Joseph De Koninck, Professeur Émérite en Psychologie à la Faculté des sciences sociales
PSYCHOLOGIE

« La transition vers l'heure normale permanente au Canada pourrait présenter plusieurs avantages, notamment en termes de stabilité du rythme circadien, de meilleure synchronisation avec la lumière... »

Joseph De Koninck

— Professeur Émérite en Psychologie à la Faculté des sciences sociales

Q3 : Comment envisagez-vous la transition vers l'heure normale permanente au Canada, et quelles pourraient être les défis potentiels associés à ce changement ?

De Koninck  : La transition vers l'heure normale permanente au Canada pourrait présenter plusieurs avantages, notamment en termes de stabilité du rythme circadien, de meilleure synchronisation avec la lumière naturelle et de réduction des perturbations du sommeil causées par le changement d'heure. En général, on peut dire que ce sont les enfants qui ont besoin de plus de sommeil et sont plus avantagés par l’heure normale permanente.
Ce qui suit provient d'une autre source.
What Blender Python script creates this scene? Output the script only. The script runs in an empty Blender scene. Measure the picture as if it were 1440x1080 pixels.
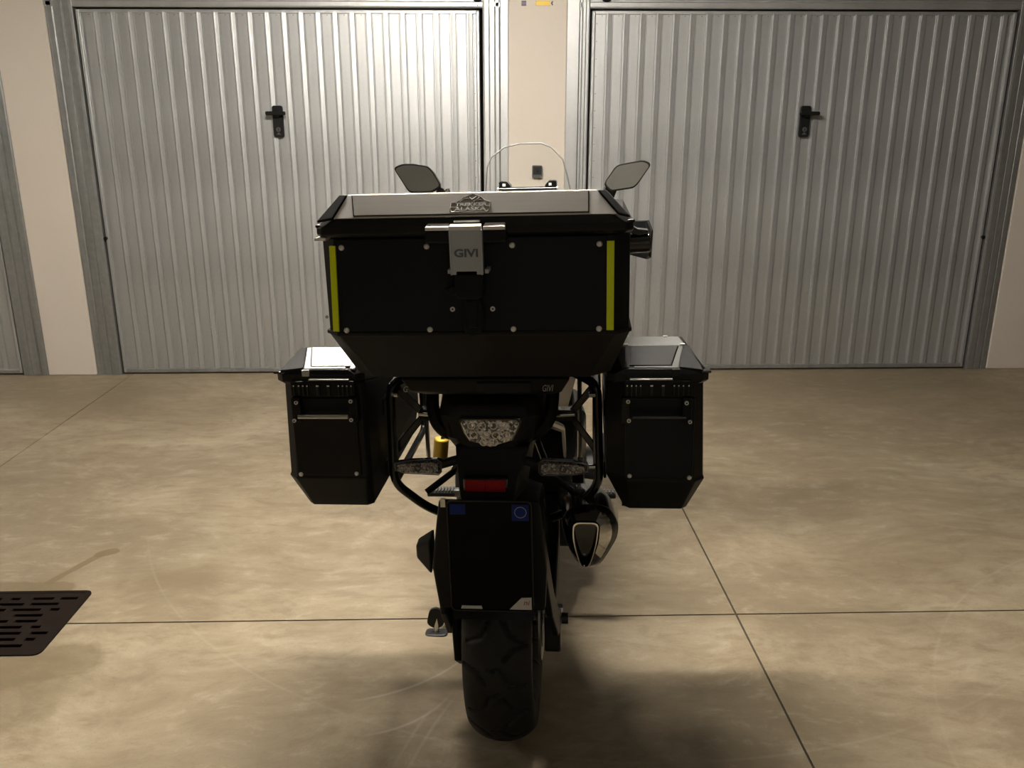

Bien sûr, le maintien de l’heure normale durant l’été pourra déplaire à certains, il fera noir plus tôt durant l’été et les habitudes sociales et les activités de plein air en soirée et les commerces qui y sont associés seront affectés. Les études montrent que ces effets sont compensés par d’autres qui sont favorisés en soirée comme les cinémas en plein air, les feux de camp et l’observation des étoiles. En effet, avec l’heure avancée en juin, les enfants doivent se coucher très tard s’ils veulent s’initier à l’astronomie.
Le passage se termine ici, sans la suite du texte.